Please restate, exactly as written, the lines running from the beginning of the material through the line that has "mat('rubber', (0.02, 0.02, 0.02), 0.8)" in it.

Rows from a 3D scene dataset:
......
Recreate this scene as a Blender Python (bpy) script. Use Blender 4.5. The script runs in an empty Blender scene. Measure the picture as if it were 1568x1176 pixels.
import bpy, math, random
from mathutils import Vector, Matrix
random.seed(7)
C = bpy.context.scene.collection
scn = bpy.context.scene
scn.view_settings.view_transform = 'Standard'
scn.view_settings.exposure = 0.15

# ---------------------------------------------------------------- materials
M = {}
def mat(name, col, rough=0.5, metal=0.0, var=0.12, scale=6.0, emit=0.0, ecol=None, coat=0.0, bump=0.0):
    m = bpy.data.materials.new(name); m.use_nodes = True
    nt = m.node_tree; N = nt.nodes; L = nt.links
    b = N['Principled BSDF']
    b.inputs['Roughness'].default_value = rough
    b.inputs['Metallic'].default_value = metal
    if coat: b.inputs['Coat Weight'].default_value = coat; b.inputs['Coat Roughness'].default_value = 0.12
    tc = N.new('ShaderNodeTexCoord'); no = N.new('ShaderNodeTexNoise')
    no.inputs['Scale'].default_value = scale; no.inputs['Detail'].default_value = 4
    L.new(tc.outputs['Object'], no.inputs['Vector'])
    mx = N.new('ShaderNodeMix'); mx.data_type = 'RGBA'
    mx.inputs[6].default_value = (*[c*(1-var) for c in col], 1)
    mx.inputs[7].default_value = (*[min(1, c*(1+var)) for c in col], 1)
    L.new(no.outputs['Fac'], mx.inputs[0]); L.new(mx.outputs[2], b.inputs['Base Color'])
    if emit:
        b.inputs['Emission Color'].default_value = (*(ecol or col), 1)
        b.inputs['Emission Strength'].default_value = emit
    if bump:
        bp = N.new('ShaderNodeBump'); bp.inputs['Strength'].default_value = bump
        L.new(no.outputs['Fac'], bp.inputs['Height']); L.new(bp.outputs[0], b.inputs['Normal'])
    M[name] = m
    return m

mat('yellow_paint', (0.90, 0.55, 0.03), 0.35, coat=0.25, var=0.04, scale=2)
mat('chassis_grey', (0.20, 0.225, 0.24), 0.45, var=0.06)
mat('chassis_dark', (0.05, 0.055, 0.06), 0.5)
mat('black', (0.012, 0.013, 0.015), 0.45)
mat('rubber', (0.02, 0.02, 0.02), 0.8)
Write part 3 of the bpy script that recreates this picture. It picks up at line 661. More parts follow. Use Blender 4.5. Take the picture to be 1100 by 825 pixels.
......
▸ **ANSWER TO THE TASK**:
Recreate this scene as a Blender Python (bpy) script. Use Blender 4.5. The script runs in an empty Blender scene. Measure the picture as if it were 1568x1176 pixels.
import bpy, math, random
from mathutils import Vector, Matrix
random.seed(7)
C = bpy.context.scene.collection
scn = bpy.context.scene
scn.view_settings.view_transform = 'Standard'
scn.view_settings.exposure = 0.15

# ---------------------------------------------------------------- materials
M = {}
def mat(name, col, rough=0.5, metal=0.0, var=0.12, scale=6.0, emit=0.0, ecol=None, coat=0.0, bump=0.0):
    m = bpy.data.materials.new(name); m.use_nodes = True
    nt = m.node_tree; N = nt.nodes; L = nt.links
    b = N['Principled BSDF']
    b.inputs['Roughness'].default_value = rough
    b.inputs['Metallic'].default_value = metal
    if coat: b.inputs['Coat Weight'].default_value = coat; b.inputs['Coat Roughness'].default_value = 0.12
    tc = N.new('ShaderNodeTexCoord'); no = N.new('ShaderNodeTexNoise')
    no.inputs['Scale'].default_value = scale; no.inputs['Detail'].default_value = 4
    L.new(tc.outputs['Object'], no.inputs['Vector'])
    mx = N.new('ShaderNodeMix'); mx.data_type = 'RGBA'
    mx.inputs[6].default_value = (*[c*(1-var) for c in col], 1)
    mx.inputs[7].default_value = (*[min(1, c*(1+var)) for c in col], 1)
    L.new(no.outputs['Fac'], mx.inputs[0]); L.new(mx.outputs[2], b.inputs['Base Color'])
    if emit:
        b.inputs['Emission Color'].default_value = (*(ecol or col), 1)
        b.inputs['Emission Strength'].default_value = emit
    if bump:
        bp = N.new('ShaderNodeBump'); bp.inputs['Strength'].default_value = bump
        L.new(no.outputs['Fac'], bp.inputs['Height']); L.new(bp.outputs[0], b.inputs['Normal'])
    M[name] = m
    return m

mat('yellow_paint', (0.90, 0.55, 0.03), 0.35, coat=0.25, var=0.04, scale=2)
mat('chassis_grey', (0.20, 0.225, 0.24), 0.45, var=0.06)
mat('chassis_dark', (0.05, 0.055, 0.06), 0.5)
mat('black', (0.012, 0.013, 0.015), 0.45)
mat('rubber', (0.02, 0.02, 0.02), 0.8)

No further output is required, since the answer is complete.